In a group of simultaneous and totally cryptic public reports, tech companies including Google, Facebook, LinkedIn, and Apple all disclosed for the first time Monday the scope and number of requests they responded to from the U.S. government regarding user data and communications last year. Their hands were tied by strictures on these disclosures, forcing them all to provide number ranges no smaller than 1,000 and to be very general about the types of requests they received under the Foreign Intelligence Surveillance Act (FISA).

As the Mercury News reports, demands from the government during the first half of 2013 related to approximately 59,000 email and social media accounts, and in this week's reports these companies seem to be trying to say, "See, it's not so many accounts after all."

The reports come as a result of lawsuits brought against the government by these companies who have been eager to deal with the public relations nightmare created by Edward Snowden's NSA document disclosures over the past year. The resulting settlements allowed the companies to say broadly what kind of requests they get and generally how many in a given period, but as one civil liberties attorney puts it, the result is "a small, slightly blurry snapshot of a much bigger picture."
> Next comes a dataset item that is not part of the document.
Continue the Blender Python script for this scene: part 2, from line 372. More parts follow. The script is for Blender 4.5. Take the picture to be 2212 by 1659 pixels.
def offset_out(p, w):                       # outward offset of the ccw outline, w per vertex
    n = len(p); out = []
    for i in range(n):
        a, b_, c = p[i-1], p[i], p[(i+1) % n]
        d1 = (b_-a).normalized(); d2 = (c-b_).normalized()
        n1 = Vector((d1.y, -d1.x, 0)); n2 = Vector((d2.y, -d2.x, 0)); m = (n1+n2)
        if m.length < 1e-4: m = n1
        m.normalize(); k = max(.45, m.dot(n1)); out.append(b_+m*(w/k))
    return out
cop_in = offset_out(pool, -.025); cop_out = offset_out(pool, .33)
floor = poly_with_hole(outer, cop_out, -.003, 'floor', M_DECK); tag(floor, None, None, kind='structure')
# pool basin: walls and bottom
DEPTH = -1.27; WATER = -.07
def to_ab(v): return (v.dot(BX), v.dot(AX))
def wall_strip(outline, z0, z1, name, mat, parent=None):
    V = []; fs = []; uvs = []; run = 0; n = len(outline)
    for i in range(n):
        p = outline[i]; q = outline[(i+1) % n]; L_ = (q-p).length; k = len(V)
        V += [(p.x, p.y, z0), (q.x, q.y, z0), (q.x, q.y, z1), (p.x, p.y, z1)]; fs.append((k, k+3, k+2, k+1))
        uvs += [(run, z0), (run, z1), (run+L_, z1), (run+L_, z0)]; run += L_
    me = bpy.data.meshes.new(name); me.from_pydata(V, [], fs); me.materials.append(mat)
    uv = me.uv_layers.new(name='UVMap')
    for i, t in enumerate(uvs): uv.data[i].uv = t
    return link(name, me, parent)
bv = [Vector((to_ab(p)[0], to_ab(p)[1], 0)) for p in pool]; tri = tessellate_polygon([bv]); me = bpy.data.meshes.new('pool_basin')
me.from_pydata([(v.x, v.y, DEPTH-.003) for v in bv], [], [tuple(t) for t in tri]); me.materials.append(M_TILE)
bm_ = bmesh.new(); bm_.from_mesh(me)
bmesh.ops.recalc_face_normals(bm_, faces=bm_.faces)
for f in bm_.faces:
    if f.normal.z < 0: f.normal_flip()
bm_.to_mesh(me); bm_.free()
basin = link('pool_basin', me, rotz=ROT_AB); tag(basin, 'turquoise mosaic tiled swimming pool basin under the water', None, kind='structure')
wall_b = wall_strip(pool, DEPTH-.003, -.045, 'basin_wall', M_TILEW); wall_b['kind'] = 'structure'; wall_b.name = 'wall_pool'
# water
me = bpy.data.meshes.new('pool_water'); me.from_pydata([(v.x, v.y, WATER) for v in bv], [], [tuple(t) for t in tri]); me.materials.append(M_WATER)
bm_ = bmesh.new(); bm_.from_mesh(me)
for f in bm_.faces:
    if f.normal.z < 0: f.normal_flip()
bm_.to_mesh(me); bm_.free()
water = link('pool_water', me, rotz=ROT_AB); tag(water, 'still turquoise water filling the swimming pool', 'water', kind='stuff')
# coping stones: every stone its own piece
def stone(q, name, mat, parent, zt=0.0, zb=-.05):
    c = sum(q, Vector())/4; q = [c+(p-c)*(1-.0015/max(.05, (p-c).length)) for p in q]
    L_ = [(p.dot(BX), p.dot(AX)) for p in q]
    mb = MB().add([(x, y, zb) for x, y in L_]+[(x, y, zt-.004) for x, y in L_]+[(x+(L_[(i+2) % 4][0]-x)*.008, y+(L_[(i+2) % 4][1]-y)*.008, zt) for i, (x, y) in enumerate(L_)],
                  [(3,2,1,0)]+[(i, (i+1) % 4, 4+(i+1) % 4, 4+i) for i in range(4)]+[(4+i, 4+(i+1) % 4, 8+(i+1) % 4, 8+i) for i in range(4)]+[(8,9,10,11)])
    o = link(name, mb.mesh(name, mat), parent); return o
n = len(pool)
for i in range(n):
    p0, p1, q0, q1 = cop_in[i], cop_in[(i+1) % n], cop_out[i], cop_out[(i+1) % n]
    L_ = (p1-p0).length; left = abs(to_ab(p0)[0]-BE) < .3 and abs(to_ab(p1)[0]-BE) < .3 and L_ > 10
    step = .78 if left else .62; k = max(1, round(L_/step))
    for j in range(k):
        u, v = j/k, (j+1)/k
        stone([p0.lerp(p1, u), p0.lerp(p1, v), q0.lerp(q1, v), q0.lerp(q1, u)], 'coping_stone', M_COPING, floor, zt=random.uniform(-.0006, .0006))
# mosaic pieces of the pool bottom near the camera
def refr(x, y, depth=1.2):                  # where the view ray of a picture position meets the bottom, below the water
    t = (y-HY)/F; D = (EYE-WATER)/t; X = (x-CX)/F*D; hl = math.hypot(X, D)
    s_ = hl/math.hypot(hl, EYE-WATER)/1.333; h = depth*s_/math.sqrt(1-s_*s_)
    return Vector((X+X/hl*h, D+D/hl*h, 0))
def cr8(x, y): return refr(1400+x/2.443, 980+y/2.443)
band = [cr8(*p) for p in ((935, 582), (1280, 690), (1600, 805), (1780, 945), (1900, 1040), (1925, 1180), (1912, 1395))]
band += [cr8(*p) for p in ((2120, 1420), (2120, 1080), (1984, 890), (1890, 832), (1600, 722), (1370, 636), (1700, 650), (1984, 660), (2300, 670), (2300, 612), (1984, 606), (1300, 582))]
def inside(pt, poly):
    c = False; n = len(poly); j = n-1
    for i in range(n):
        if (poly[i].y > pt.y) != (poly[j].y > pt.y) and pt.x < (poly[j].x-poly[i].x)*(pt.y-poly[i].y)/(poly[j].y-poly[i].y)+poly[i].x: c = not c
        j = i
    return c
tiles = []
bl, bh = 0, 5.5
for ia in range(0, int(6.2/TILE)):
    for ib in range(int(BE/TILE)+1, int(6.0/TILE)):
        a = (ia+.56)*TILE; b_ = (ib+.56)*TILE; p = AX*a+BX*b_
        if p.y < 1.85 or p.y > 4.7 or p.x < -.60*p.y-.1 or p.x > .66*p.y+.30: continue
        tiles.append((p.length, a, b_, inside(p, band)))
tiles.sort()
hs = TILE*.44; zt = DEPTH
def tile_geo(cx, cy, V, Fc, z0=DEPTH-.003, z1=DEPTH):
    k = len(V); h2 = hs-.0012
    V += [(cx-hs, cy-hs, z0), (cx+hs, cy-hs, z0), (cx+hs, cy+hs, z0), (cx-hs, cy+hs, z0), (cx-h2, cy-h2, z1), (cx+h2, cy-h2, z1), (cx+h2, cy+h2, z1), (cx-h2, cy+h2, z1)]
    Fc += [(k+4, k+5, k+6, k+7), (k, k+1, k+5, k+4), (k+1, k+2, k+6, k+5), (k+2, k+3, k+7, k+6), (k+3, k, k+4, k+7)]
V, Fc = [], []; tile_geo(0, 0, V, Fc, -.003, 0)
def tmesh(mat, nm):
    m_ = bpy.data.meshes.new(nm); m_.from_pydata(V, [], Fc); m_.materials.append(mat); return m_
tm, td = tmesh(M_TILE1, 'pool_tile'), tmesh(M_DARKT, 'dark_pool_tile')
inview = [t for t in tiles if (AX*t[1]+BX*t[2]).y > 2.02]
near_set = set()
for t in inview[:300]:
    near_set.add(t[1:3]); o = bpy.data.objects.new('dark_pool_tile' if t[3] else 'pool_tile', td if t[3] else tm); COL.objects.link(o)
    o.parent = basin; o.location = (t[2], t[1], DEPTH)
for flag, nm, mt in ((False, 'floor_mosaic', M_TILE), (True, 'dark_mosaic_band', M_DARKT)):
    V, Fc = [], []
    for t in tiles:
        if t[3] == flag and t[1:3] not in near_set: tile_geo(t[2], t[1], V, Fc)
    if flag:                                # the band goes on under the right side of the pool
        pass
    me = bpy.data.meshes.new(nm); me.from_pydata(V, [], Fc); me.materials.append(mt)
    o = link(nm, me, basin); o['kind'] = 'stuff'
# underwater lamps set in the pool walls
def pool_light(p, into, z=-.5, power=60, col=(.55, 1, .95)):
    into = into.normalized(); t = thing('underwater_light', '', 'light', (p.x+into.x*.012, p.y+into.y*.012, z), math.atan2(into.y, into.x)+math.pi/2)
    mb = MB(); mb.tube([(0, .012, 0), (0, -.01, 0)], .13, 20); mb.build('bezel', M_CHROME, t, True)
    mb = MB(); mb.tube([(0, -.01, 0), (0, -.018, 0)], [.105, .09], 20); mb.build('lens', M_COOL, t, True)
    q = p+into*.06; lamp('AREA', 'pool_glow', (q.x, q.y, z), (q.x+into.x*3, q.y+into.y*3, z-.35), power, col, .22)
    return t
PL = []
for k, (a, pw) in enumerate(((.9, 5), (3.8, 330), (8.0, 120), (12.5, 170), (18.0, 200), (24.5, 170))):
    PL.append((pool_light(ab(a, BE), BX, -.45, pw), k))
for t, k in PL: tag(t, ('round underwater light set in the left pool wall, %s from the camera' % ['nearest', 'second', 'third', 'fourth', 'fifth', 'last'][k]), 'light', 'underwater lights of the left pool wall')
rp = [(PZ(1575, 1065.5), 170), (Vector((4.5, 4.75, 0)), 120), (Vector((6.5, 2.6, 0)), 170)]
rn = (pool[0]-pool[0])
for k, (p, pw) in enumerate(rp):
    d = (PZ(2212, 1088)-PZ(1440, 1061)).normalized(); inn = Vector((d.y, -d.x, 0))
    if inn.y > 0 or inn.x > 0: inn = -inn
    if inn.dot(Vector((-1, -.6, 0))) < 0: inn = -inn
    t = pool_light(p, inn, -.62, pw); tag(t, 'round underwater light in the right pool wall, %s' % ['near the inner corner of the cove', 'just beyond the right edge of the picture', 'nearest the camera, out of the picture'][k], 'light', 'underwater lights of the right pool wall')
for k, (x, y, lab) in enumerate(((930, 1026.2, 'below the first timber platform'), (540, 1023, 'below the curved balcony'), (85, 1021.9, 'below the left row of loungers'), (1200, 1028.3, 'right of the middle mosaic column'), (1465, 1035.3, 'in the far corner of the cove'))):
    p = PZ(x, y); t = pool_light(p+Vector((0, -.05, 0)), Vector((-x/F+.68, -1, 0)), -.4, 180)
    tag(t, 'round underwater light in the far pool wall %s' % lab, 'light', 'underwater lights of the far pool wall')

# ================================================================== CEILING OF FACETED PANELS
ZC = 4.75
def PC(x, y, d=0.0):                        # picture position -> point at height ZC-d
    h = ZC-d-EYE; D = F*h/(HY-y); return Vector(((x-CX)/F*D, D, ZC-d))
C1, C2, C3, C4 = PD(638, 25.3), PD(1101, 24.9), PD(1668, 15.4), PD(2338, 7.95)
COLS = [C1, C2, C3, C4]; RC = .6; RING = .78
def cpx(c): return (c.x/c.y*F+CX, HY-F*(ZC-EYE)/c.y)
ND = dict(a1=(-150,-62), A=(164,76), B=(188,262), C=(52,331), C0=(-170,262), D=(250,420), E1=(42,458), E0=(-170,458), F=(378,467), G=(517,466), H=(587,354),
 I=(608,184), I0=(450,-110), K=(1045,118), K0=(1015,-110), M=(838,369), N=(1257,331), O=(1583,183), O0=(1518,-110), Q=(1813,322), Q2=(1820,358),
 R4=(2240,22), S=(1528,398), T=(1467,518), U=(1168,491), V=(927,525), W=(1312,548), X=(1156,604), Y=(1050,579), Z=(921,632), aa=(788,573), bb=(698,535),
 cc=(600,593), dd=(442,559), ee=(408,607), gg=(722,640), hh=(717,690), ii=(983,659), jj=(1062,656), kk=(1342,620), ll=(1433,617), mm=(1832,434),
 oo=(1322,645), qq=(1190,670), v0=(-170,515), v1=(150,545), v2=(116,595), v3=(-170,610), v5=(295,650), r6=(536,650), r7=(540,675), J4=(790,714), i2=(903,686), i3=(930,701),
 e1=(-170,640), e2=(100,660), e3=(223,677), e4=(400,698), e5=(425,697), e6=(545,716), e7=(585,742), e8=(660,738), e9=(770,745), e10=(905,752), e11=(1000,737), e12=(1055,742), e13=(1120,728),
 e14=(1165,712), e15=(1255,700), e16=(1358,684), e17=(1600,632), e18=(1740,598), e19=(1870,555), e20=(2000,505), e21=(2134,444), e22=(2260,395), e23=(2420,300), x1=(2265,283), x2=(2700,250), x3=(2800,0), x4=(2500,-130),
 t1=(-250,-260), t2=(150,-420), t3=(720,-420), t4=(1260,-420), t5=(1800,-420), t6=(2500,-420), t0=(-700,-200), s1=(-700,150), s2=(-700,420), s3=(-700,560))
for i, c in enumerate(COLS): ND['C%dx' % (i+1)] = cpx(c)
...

For instance, for the first six months of 2013:

Google said it fielded between zero and 999 FISA requests involving 9,000 to 9,999 user accounts... Microsoft reported between zero and 999 FISA requests involving content for 15,000 to 15,999 accounts. Facebook reported between zero and 999 requests involving content for 5,000 to 5,999 accounts. Yahoo reported between zero and 999 requests involving content for 30,000 to 30,999 accounts.

It goes on like that. Basically, all we can tell is that Yahoo got the lion's share of requests maybe because terrorists like Yahoo best? Or because it's easier to set up multiple email accounts there? The only other thing we know is that the vast majority of these requests were for "content" as opposed to metadata, so these were hunts for information beyond phone numbers and email addresses.

It remains unclear what these companies hope to gain with these reports, but maybe it's a step in the right direction? In the end, the government is still spying on us, but maybe only 59,000 of us at a time.